The social position of the child should also be considered. If possible, the character of his pursuits should not conflict with those social elements in which he has been reared up. It should not detract from his standing in society, nor disrupt his associations in life. Many parents, for the sake of money, will refuse to educate and fit their children for sustaining the position they hold in society. They bring them up in ignorance, and devote them exclusively to Mammon; and then when thrown upon their own resources they are qualified neither in manners nor in pursuit for a continuance in those peculiar relations to society which they at first sustained.

The exigencies of the child should also be considered. If his home can afford him no patrimony, it is then more important to consider the lucrative character of the pursuit chosen, and also the demands of that social position he is to maintain in life. Its profits should then be fully adequate to these demands, and suited to the emergencies which are peculiar to his circumstances. The capital required to engage in it, and its bearing upon the health of body and mind, should also be regarded. This is an important consideration, and not sufficiently attended to by parents. How many children are forced into employments which they have not the means of carrying on, and for which their state of health altogether unfits them! A pursuit involving sedentary habits does not suit a child whose state of health demands exercise.

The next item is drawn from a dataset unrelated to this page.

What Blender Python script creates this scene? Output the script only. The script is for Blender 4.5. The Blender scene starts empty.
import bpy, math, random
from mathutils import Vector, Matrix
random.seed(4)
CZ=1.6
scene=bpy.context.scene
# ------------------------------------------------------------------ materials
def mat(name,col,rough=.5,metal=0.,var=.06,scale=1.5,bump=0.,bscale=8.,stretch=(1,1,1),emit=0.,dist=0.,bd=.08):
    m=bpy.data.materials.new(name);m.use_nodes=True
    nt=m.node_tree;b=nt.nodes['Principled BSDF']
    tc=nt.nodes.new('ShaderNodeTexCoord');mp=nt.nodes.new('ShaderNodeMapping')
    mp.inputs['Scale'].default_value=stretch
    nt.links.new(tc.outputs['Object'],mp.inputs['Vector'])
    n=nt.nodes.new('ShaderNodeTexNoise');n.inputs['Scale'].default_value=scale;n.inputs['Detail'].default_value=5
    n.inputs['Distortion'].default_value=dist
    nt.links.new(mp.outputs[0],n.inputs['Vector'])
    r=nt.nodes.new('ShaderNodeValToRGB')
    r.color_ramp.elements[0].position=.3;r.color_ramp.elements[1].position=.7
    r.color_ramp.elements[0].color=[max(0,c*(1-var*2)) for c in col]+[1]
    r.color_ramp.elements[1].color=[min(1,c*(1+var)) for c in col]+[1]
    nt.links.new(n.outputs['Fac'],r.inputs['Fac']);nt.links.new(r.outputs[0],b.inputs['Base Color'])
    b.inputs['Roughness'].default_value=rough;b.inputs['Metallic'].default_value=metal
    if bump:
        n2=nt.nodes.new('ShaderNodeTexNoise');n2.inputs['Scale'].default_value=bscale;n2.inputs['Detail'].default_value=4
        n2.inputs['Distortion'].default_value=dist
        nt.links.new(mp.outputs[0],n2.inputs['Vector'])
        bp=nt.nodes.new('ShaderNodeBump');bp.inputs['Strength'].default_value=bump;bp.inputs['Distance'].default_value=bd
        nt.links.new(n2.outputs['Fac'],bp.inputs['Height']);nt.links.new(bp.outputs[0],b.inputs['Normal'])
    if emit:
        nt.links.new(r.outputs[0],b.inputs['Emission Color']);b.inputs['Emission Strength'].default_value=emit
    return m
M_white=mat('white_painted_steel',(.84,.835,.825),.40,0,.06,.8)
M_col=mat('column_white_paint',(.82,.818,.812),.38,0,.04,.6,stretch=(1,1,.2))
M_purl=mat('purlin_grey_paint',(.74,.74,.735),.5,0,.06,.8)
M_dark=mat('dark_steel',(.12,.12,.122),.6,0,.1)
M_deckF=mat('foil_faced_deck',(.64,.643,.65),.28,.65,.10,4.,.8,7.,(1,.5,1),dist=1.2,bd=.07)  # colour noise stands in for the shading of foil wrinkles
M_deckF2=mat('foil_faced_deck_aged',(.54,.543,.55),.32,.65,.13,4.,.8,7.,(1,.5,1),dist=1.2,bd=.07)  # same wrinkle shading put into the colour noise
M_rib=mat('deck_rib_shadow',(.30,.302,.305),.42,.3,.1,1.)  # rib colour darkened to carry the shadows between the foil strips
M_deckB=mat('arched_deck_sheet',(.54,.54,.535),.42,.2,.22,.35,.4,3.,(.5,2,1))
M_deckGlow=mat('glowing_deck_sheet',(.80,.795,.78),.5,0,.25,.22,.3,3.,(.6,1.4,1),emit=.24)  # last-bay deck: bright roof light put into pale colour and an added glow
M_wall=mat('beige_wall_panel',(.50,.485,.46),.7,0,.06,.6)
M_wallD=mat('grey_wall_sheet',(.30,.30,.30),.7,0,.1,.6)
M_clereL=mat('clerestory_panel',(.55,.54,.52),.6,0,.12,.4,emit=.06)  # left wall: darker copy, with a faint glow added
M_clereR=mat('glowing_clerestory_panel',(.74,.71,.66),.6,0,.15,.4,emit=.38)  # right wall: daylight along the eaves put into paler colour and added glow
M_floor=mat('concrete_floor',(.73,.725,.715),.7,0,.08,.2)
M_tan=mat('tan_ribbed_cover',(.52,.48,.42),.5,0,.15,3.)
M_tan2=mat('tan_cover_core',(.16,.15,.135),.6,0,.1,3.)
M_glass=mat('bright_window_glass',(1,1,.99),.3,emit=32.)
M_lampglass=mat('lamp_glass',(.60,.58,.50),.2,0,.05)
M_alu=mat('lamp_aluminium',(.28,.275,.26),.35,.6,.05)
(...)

You should make choice of but one pursuit for your child, and discourage in him the American tendency to be "jack of all trades." One occupation, whatever it may be, whether trade or profession, if properly pursued, will demand all his energies, and give him no time to follow another; and besides, it will afford him an ample subsistence. There is much truth in the two old and quaint adages, "jack of all trades, and master of none;" "he has too many irons in the fire, -- some of them must burn!" Show your children the truth and application of these.

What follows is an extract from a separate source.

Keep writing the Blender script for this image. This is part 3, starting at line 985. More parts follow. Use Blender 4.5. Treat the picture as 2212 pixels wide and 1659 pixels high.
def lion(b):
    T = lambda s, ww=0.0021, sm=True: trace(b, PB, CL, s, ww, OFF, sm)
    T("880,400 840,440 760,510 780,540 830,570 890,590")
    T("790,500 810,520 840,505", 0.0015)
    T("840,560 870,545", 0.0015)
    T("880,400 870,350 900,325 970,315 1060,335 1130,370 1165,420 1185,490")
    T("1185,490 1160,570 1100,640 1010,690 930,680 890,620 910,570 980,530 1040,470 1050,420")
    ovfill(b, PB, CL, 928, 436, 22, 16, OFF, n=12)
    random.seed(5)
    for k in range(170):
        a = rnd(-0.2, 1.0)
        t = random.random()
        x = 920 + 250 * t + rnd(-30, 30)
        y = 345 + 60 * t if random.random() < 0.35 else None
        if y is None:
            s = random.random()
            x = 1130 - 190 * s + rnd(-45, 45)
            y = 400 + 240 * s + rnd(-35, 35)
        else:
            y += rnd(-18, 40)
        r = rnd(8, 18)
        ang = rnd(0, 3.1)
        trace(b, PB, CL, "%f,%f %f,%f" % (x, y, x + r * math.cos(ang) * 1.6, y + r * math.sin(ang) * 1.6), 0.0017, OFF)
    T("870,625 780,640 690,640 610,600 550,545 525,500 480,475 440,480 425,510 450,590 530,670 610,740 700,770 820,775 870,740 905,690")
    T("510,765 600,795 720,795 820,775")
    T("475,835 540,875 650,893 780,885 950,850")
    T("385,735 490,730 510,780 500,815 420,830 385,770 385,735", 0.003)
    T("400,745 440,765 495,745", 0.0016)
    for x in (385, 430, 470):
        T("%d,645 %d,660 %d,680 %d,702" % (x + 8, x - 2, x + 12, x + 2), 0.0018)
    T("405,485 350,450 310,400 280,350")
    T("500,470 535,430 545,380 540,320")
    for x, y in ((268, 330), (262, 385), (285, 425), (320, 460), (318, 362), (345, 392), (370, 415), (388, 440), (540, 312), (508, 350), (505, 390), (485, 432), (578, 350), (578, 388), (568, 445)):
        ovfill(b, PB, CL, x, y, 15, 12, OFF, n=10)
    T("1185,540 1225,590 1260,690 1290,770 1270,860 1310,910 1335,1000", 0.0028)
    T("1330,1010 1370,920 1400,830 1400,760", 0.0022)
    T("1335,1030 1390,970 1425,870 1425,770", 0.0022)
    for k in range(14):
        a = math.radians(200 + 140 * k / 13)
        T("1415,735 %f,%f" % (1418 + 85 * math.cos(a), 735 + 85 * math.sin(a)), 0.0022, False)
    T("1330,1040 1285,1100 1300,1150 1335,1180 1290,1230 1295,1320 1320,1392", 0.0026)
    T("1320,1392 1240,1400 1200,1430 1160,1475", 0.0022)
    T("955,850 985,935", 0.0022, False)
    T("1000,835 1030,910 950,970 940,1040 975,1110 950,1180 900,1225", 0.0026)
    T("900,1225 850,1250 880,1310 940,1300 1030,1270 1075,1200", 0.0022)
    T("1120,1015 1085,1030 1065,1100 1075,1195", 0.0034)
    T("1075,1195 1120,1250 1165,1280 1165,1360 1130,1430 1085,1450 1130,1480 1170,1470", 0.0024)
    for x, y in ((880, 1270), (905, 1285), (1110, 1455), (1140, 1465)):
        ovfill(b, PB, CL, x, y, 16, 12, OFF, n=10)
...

But while this is one extreme, and detrimental to the interests of the child, its opposite extreme, viz., that of bringing up the child to no pursuit whatever, is still more injurious. We had better have too many irons in the fire than none at all. It is a base and cowardly desertion of duty to shrink from the task of human occupation. Constituted as human society is, the members of it being mutually dependent upon each other for support, it is evident that our happiness materially depends upon the active concurrence of each individual in the general system of social well-being. He who withholds, therefore, his cooperation and stands aloof from all employment, destroys a link in that chain of things by which the fabric of society is kept together and preserved. He is unfaithful to those sacred obligations which arise out of our relations to the state and the church, and he abuses those inalienable rights with which God has invested the social compact. Besides, he fails to meet those conditions upon which the vigorous development of individual life and character depends. Indolence is no friend either to physical, mental or moral development. The body becomes imbecile, the spirit supine and sentimental, the morals vitiated, and the mind sinks into complete puerility. Activity is a law of all life, and the condition of its healthy development and maturity. Without it we resort to jejune amusement, and from amusement we are hurried on to dissipation, to the card table and dram shop; and from dissipation we sink to degradation, infamy and wretchedness. Idleness is thus the fruitful mother of vice and misery. Our lives cannot exist in a state of neutrality between active good and active evil. It is, therefore, the duty of the Christian home to prepare her young members for some useful calling in life, not only as a means of subsistence, but also as a safeguard against the evils of idleness.